On August 1 and 2, 2004, both the Sunday Times and Financial Times in the UK reported that a con-man by the name of Rocco Martino admitted that he was involved in disseminating the false stories and documents but said the US and Italian governments were behind the disinformation operation.
"Both Americans and Italians were involved behind the scenes," he said. "It was a disinformation operation."
In July 2005, an Italian parliamentary report was issued on the forged documents and listed the 4 men likely involved as: Michael Ledeen, Dewey Clarridge (CIA operative in Iran-Contra Affair), Ahmed Chalabi, and Francis Brookes (member of a "public relations" body formed by the Pentagon to promote Chalabi and the Iraqi National Congress).
The report said the forgeries may have been planned at a meeting in Rome in December 2001, attended by Ledeen and Larry Franklin.
Franklin is the Pentagon Iran analyst who earned a lengthily prison sentence last year for passing classified information to former officials with the pro-Israel lobby group AIPAC. Franklin worked closely with Paul Wolfowitz and Douglas Feith in the Office of Special Plans whose main purpose was to manufacture bogus intelligence to bolster the case for war.
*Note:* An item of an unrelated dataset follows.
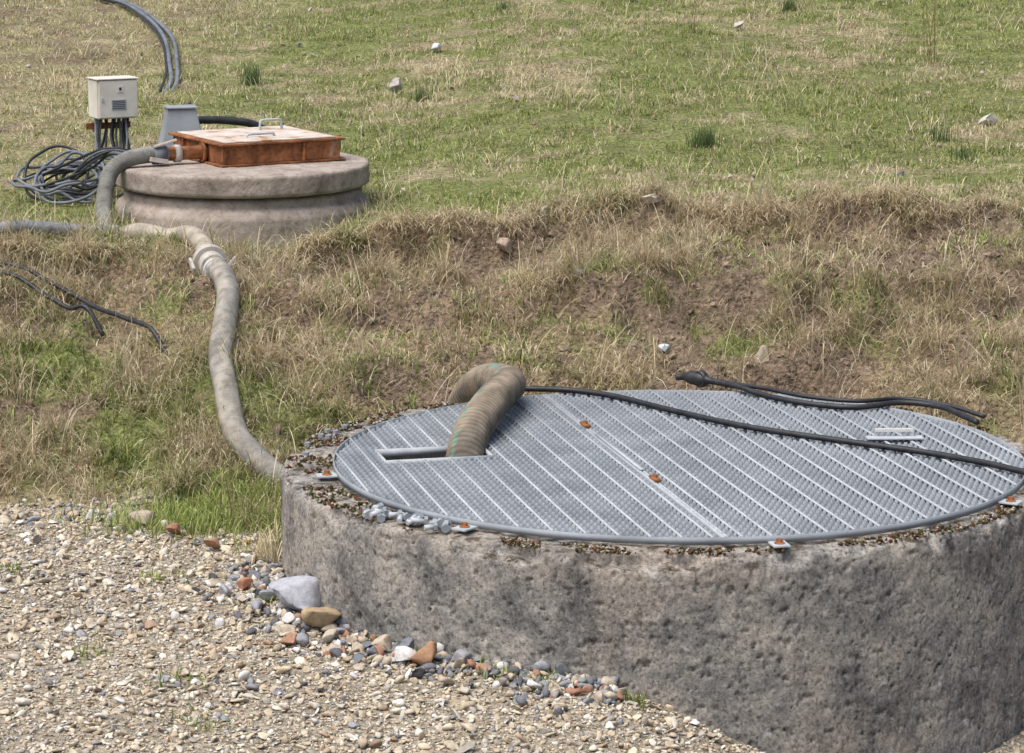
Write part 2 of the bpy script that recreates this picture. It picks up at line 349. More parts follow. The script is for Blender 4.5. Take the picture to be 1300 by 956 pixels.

On April 12, 2005, the Al Jazeera news organization reported that when the former CIA head of counter-terrorism, Vincent Cannistaro, was asked whether Michael Ledeen had been the one who produced the forged documents, he replied, "You'd be very close."
In holding off on charging Rove, it may just be that Fitzgerald is looking at much bigger fish to fry. On October 23, 2005, UPI editor Martin Walker cited "NATO intelligence sources" as saying, "Fitzgerald's team of investigators has sought and obtained documentation on the forgeries from the Italian government."
The special prosecutor's team is said to have been provided with the full report on the Italian parliamentary inquiry into the forgeries.
"This opens the door to what has always been the most serious implication of the CIA leak case," UPI explains, "that the Bush administration could face a brutally damaging and public inquiry into the case for war against Iraq being false or artificially exaggerated."
With any luck, Fitzgerald will do the right thing and file criminal charges against all of the high-level officials involved in the fabrication and dissemination of bogus intelligence that convinced Americans to allow Bush to wage the ill-fated war against Iraq. Hopefully, starting with the guy sitting in the oval office.